Given problem>
Return all of the data exactly as written, without the pictures.

'''

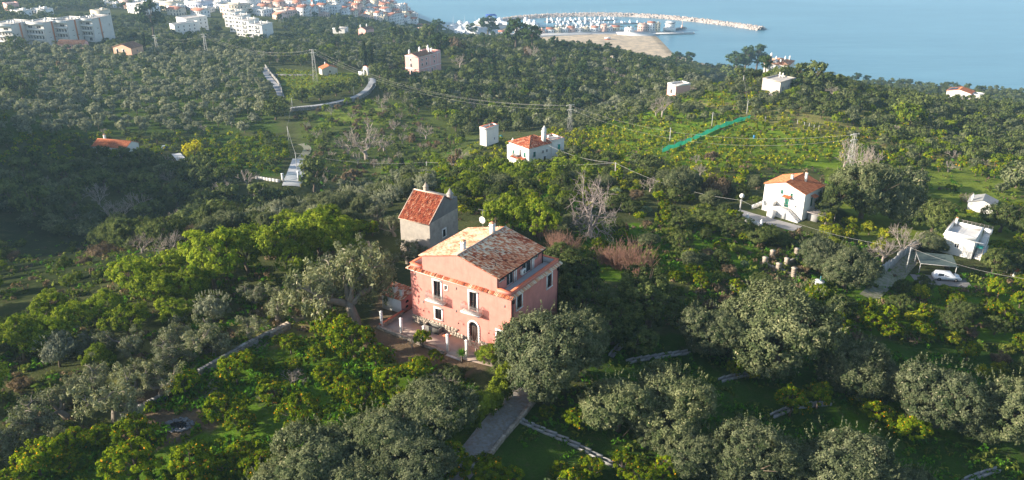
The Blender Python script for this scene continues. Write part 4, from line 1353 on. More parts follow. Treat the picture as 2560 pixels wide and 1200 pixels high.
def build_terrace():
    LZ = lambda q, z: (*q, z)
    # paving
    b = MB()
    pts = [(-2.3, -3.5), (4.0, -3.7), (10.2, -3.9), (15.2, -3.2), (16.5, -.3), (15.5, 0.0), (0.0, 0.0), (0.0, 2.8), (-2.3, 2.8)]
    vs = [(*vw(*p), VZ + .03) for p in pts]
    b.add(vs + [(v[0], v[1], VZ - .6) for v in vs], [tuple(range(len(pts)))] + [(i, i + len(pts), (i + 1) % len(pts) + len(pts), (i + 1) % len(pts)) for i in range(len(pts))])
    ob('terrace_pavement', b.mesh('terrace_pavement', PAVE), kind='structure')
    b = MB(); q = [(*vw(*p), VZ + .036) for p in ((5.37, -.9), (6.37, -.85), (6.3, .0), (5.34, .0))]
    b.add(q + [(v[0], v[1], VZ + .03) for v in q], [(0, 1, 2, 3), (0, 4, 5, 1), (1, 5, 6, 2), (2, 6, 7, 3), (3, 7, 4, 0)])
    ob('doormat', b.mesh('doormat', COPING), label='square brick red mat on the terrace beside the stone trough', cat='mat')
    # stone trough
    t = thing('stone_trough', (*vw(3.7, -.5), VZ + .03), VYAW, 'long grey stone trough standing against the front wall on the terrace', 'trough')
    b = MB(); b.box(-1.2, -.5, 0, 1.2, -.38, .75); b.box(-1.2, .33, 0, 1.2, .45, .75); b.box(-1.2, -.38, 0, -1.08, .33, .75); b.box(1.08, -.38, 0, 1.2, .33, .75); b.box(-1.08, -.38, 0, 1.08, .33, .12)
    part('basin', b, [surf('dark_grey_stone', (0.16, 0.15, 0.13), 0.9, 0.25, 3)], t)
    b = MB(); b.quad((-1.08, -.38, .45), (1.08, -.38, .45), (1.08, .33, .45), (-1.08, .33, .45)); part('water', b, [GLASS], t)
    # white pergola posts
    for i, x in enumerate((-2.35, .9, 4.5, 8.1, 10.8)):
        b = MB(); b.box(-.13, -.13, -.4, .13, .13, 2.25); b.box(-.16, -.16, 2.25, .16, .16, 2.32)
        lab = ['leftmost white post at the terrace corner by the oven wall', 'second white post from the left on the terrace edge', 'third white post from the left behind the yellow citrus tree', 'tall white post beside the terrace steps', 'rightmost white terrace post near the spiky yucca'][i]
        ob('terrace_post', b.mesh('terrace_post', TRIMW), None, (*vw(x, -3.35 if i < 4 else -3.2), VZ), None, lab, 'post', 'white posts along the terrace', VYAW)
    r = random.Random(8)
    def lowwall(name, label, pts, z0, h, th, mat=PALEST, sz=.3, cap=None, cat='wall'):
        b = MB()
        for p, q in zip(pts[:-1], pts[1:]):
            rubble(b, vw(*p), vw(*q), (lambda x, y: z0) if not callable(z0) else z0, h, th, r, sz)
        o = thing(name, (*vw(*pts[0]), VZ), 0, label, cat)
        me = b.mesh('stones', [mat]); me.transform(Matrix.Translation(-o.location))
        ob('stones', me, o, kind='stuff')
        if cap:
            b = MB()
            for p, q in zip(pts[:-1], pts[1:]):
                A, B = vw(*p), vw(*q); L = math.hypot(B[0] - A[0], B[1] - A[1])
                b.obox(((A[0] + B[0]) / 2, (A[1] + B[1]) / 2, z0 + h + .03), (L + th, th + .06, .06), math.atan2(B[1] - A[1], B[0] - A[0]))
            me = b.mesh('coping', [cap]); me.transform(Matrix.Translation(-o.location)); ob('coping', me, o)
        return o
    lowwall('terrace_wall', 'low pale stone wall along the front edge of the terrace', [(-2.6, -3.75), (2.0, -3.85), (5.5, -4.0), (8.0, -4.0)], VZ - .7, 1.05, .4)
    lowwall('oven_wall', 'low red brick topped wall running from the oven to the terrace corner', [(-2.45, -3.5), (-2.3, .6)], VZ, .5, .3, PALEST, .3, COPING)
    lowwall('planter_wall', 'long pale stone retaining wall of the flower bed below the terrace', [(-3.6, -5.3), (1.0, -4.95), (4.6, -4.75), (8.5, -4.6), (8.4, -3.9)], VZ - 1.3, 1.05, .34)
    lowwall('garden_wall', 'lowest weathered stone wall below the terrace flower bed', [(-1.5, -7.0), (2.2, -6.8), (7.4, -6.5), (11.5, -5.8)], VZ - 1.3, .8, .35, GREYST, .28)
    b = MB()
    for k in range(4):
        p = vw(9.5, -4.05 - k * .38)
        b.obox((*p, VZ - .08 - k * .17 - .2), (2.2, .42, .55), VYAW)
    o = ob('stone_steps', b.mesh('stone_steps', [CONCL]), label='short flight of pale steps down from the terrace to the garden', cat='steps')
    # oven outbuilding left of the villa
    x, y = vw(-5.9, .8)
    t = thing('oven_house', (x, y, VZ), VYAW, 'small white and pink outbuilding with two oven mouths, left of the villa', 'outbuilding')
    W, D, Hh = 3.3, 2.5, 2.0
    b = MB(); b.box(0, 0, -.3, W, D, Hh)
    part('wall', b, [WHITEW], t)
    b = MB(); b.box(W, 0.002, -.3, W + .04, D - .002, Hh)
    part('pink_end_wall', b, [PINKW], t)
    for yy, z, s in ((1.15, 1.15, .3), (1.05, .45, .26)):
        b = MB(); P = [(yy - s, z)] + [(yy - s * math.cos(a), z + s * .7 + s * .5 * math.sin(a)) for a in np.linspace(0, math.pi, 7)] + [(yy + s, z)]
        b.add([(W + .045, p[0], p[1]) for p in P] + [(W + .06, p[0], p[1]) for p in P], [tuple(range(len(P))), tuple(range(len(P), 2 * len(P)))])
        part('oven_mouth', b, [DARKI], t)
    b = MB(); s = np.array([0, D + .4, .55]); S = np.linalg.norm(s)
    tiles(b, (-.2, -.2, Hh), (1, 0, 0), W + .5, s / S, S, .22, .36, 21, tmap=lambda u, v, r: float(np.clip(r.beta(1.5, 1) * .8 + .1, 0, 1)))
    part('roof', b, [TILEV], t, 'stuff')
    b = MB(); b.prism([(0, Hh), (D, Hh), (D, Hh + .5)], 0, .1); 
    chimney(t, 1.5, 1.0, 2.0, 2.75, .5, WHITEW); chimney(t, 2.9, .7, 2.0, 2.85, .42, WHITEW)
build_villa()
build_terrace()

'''

Written response>
The Blender Python script for this scene continues. Write part 4, from line 1353 on. More parts follow. Treat the picture as 2560 pixels wide and 1200 pixels high.
def build_terrace():
    LZ = lambda q, z: (*q, z)
    # paving
    b = MB()
    pts = [(-2.3, -3.5), (4.0, -3.7), (10.2, -3.9), (15.2, -3.2), (16.5, -.3), (15.5, 0.0), (0.0, 0.0), (0.0, 2.8), (-2.3, 2.8)]
    vs = [(*vw(*p), VZ + .03) for p in pts]
    b.add(vs + [(v[0], v[1], VZ - .6) for v in vs], [tuple(range(len(pts)))] + [(i, i + len(pts), (i + 1) % len(pts) + len(pts), (i + 1) % len(pts)) for i in range(len(pts))])
    ob('terrace_pavement', b.mesh('terrace_pavement', PAVE), kind='structure')
    b = MB(); q = [(*vw(*p), VZ + .036) for p in ((5.37, -.9), (6.37, -.85), (6.3, .0), (5.34, .0))]
    b.add(q + [(v[0], v[1], VZ + .03) for v in q], [(0, 1, 2, 3), (0, 4, 5, 1), (1, 5, 6, 2), (2, 6, 7, 3), (3, 7, 4, 0)])
    ob('doormat', b.mesh('doormat', COPING), label='square brick red mat on the terrace beside the stone trough', cat='mat')
    # stone trough
    t = thing('stone_trough', (*vw(3.7, -.5), VZ + .03), VYAW, 'long grey stone trough standing against the front wall on the terrace', 'trough')
    b = MB(); b.box(-1.2, -.5, 0, 1.2, -.38, .75); b.box(-1.2, .33, 0, 1.2, .45, .75); b.box(-1.2, -.38, 0, -1.08, .33, .75); b.box(1.08, -.38, 0, 1.2, .33, .75); b.box(-1.08, -.38, 0, 1.08, .33, .12)
    part('basin', b, [surf('dark_grey_stone', (0.16, 0.15, 0.13), 0.9, 0.25, 3)], t)
    b = MB(); b.quad((-1.08, -.38, .45), (1.08, -.38, .45), (1.08, .33, .45), (-1.08, .33, .45)); part('water', b, [GLASS], t)
    # white pergola posts
    for i, x in enumerate((-2.35, .9, 4.5, 8.1, 10.8)):
        b = MB(); b.box(-.13, -.13, -.4, .13, .13, 2.25); b.box(-.16, -.16, 2.25, .16, .16, 2.32)
        lab = ['leftmost white post at the terrace corner by the oven wall', 'second white post from the left on the terrace edge', 'third white post from the left behind the yellow citrus tree', 'tall white post beside the terrace steps', 'rightmost white terrace post near the spiky yucca'][i]
        ob('terrace_post', b.mesh('terrace_post', TRIMW), None, (*vw(x, -3.35 if i < 4 else -3.2), VZ), None, lab, 'post', 'white posts along the terrace', VYAW)
    r = random.Random(8)
    def lowwall(name, label, pts, z0, h, th, mat=PALEST, sz=.3, cap=None, cat='wall'):
        b = MB()
        for p, q in zip(pts[:-1], pts[1:]):
            rubble(b, vw(*p), vw(*q), (lambda x, y: z0) if not callable(z0) else z0, h, th, r, sz)
        o = thing(name, (*vw(*pts[0]), VZ), 0, label, cat)
        me = b.mesh('stones', [mat]); me.transform(Matrix.Translation(-o.location))
        ob('stones', me, o, kind='stuff')
        if cap:
            b = MB()
            for p, q in zip(pts[:-1], pts[1:]):
                A, B = vw(*p), vw(*q); L = math.hypot(B[0] - A[0], B[1] - A[1])
                b.obox(((A[0] + B[0]) / 2, (A[1] + B[1]) / 2, z0 + h + .03), (L + th, th + .06, .06), math.atan2(B[1] - A[1], B[0] - A[0]))
            me = b.mesh('coping', [cap]); me.transform(Matrix.Translation(-o.location)); ob('coping', me, o)
        return o
    lowwall('terrace_wall', 'low pale stone wall along the front edge of the terrace', [(-2.6, -3.75), (2.0, -3.85), (5.5, -4.0), (8.0, -4.0)], VZ - .7, 1.05, .4)
    lowwall('oven_wall', 'low red brick topped wall running from the oven to the terrace corner', [(-2.45, -3.5), (-2.3, .6)], VZ, .5, .3, PALEST, .3, COPING)
    lowwall('planter_wall', 'long pale stone retaining wall of the flower bed below the terrace', [(-3.6, -5.3), (1.0, -4.95), (4.6, -4.75), (8.5, -4.6), (8.4, -3.9)], VZ - 1.3, 1.05, .34)
    lowwall('garden_wall', 'lowest weathered stone wall below the terrace flower bed', [(-1.5, -7.0), (2.2, -6.8), (7.4, -6.5), (11.5, -5.8)], VZ - 1.3, .8, .35, GREYST, .28)
    b = MB()
    for k in range(4):
        p = vw(9.5, -4.05 - k * .38)
        b.obox((*p, VZ - .08 - k * .17 - .2), (2.2, .42, .55), VYAW)
    o = ob('stone_steps', b.mesh('stone_steps', [CONCL]), label='short flight of pale steps down from the terrace to the garden', cat='steps')
    # oven outbuilding left of the villa
    x, y = vw(-5.9, .8)
    t = thing('oven_house', (x, y, VZ), VYAW, 'small white and pink outbuilding with two oven mouths, left of the villa', 'outbuilding')
    W, D, Hh = 3.3, 2.5, 2.0
    b = MB(); b.box(0, 0, -.3, W, D, Hh)
    part('wall', b, [WHITEW], t)
    b = MB(); b.box(W, 0.002, -.3, W + .04, D - .002, Hh)
    part('pink_end_wall', b, [PINKW], t)
    for yy, z, s in ((1.15, 1.15, .3), (1.05, .45, .26)):
        b = MB(); P = [(yy - s, z)] + [(yy - s * math.cos(a), z + s * .7 + s * .5 * math.sin(a)) for a in np.linspace(0, math.pi, 7)] + [(yy + s, z)]
        b.add([(W + .045, p[0], p[1]) for p in P] + [(W + .06, p[0], p[1]) for p in P], [tuple(range(len(P))), tuple(range(len(P), 2 * len(P)))])
        part('oven_mouth', b, [DARKI], t)
    b = MB(); s = np.array([0, D + .4, .55]); S = np.linalg.norm(s)
    tiles(b, (-.2, -.2, Hh), (1, 0, 0), W + .5, s / S, S, .22, .36, 21, tmap=lambda u, v, r: float(np.clip(r.beta(1.5, 1) * .8 + .1, 0, 1)))
    part('roof', b, [TILEV], t, 'stuff')
    b = MB(); b.prism([(0, Hh), (D, Hh), (D, Hh + .5)], 0, .1); 
    chimney(t, 1.5, 1.0, 2.0, 2.75, .5, WHITEW); chimney(t, 2.9, .7, 2.0, 2.85, .42, WHITEW)
build_villa()
build_terrace()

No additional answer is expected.